Thursday, October 9, 2008

Entertainment in the Regency


OOps. Where did Thursday go? Busy day to day. But late is better than never, hopefully.

I did a piece not so long ago about ladies activities, needlework, drawings etc, and we did something on outdoor activities. But with no television, what other sorts of entertainments were available.

Reading, of course. The novel was a fair newcomer at this time, primarily because printing was really in its infancy. But printing did provide greater numbers of copies much more quickly. One thing people loved to read were caricatures. Political cartoons, comments on people and events of the day.

James Gillray (1757-1815) was a popular cartoonist of the era, at the picture above is one of his. In the background is Miss Humphrey's shop in St. James's Street, his publisher. In the shop window a number of Gillray's previously published prints. Seeing the crowd standing around the window kind of reminds you of a sporting event being shown on a tv in a shop window doesn't it.


There were many other print shops on St.
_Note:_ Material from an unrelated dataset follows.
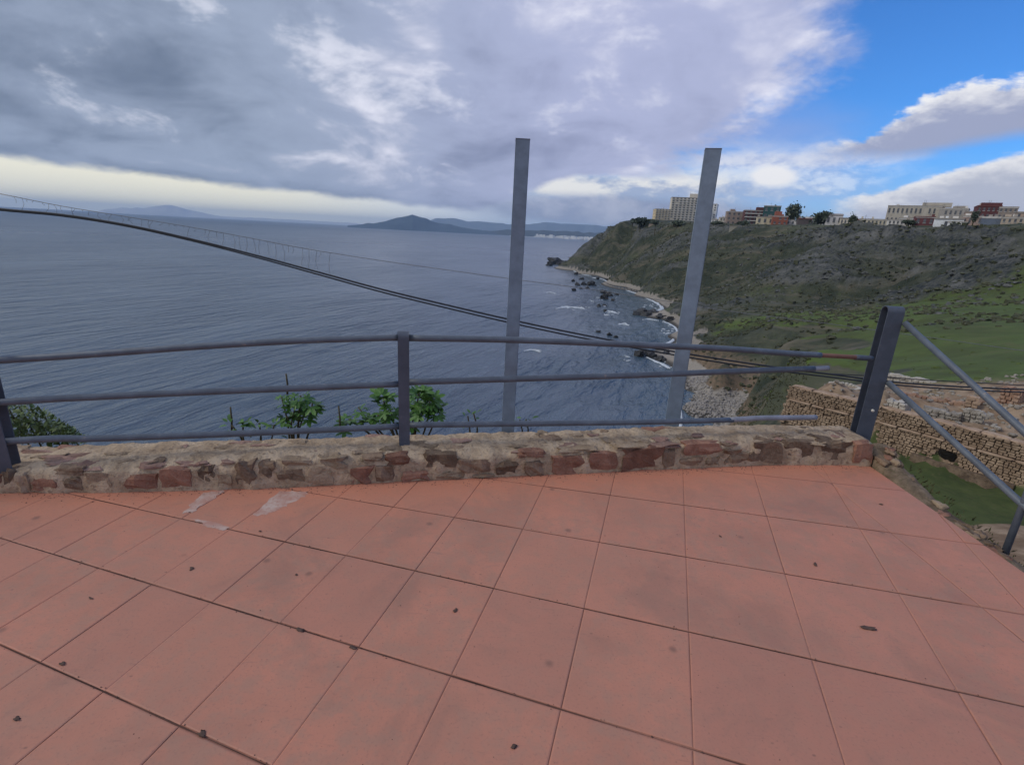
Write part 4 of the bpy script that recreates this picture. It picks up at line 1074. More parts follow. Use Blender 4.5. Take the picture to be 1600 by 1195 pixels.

James's Street and surrounding streets, next to "fashionable hatters, gilders, vintners.

Although sometimes the higher classes bought prints on impulse and in person, they usually sent servants out to purchase the latest or had standing orders with print shops for regular deliveries. The Duke of Norfolk had the print seller Holland send him political prints 'as they came out''; his portfolios were 'filled with graphic satires and scurrilities, private as well as public, of which the press was then so prolific


As you can see from the above quote, these items were collected avidly and were certainly a form of entertainment, the kind of satire we now enjoy on tv. This one is by Rowlandson.

And here is one of a sports hero. Bill Richmond the famous black boxer, innkeeper and promoter. Born in New York in 1763, he came to England in the service of a British officer, Earl Percy.

Richmond taught himself to fight and rose through the ranks to become one of the most feted boxers of his day. In 1810 he retired from the ring and opened boxing rooms, which attracted the likes of Lord Byron and William Hazlitt, and ran the fashionable Horse and Dolphin public house near Leicester Square.

Of course there were lots more of these, some of them addressing some very serious subjects, and some of them exceedingly risque, but these prints were bought up as avidly as we watch television today.